A federal appeals court ruled Tuesday that air quality regulators in California's smog-laden San Joaquin Valley have the right to charge home builders a fee to control their pollution emissions, the Associated Press reports.
A three-judge panel of the U.S. 9th Circuit Court of Appeals in San Francisco upheld the local air district's rule requiring developers to reduce emissions from new housing projects by building features like bicycle lanes and energy-efficient cooling systems. If they don't do enough to preserve air quality, they must pay fees that have averaged about $500 per house.
The valley, stretching 240 miles from Stockton to Bakersfield, is one of the dirtiest air basins in the nation for emissions that create ozone, the main ingredient of smog.
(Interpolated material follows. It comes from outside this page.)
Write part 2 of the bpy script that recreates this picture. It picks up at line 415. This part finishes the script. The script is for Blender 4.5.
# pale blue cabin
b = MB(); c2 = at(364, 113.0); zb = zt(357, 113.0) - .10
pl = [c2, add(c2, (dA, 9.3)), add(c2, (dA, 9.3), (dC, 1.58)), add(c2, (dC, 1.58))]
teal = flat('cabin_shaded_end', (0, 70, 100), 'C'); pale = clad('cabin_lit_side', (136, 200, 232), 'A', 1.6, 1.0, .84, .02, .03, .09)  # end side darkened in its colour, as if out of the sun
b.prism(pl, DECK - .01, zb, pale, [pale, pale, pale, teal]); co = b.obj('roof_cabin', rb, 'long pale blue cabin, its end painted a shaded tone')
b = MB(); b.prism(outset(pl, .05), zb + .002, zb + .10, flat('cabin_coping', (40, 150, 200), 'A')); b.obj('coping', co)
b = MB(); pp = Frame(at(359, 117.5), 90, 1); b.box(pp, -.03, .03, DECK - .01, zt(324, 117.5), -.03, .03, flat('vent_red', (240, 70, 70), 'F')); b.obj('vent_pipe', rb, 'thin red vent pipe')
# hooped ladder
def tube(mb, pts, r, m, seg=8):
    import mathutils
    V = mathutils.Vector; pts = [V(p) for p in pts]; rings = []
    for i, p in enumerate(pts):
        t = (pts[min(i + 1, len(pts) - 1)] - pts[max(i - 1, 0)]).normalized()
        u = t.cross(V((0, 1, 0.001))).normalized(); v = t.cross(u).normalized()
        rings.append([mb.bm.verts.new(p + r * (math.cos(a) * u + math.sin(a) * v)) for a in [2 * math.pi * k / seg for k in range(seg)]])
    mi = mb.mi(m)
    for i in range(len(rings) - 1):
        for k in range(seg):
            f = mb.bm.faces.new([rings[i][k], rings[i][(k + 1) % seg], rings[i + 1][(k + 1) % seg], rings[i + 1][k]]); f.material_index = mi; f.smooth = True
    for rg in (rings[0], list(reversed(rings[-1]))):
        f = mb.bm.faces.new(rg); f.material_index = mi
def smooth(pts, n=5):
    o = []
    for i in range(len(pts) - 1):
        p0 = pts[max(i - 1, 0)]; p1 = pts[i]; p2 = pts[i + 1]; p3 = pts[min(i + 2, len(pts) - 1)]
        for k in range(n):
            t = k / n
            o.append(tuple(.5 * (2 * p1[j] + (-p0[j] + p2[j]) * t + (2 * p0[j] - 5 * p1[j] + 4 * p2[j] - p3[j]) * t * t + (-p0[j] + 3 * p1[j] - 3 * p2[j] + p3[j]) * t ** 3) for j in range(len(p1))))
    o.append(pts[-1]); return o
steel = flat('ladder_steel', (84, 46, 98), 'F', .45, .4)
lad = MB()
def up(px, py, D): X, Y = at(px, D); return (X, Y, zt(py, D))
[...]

The Fresno-based district was the first in California to impose such a rule in 2005, and other regions still look to it as a model to control pollution from construction equipment and suburban sprawl.
"This a long-awaited, welcome decision by the court, and I'm hoping that this will be the end of it," Seyed Sadredin, executive director of the San Joaquin Valley Air Pollution Control District. told the Associated Press"We are eager to continue working with valley developers to clean up our air."
The rule allows construction companies to reduce emissions through a variety of means, including using cleaner bulldozers and backhoes or building near public transit, Sadredin said.
In 2007, when the construction industry was still paving over crop land to build dozens of new subdivisions, the National Association of Home Builders challenged the rule in federal court, saying vehicles were the problem, not new homes and businesses. The national federation claimed the air district lacked the authority to regulate tailpipe emissions and claimed it was the responsibility of the U.S. Environmental Protection Agency.
A Fresno federal court ruled in favor of the air district in 2008, and the 9th Circuit upheld that ruling Tuesday.
Amy Chai, senior counsel for the home builders association told the Associated Press that the organization remained concerned about the rule's impact on the local industry, which has suffered heavily in the economic downturn in the foreclosure-ridden valley. Officials have not ruled out an appeal to the U.S. Supreme Court, she said.
"We filed this suit four years ago, and sadly a lot of our members are no longer in business," Chai said. "We are disappointed."
Sadredin said the collapse in the construction industry meant the air district collected far less in fees than it had originally projected before the recession began — just $16 million over the last five years, as opposed to the initial estimate of up to $30 million per year.
Clean air activists — including the environmental law group Earthjustice, which has opposed local regulators in the past but intervened in the air district's favor in this case — said they were pleased by Tuesday's ruling.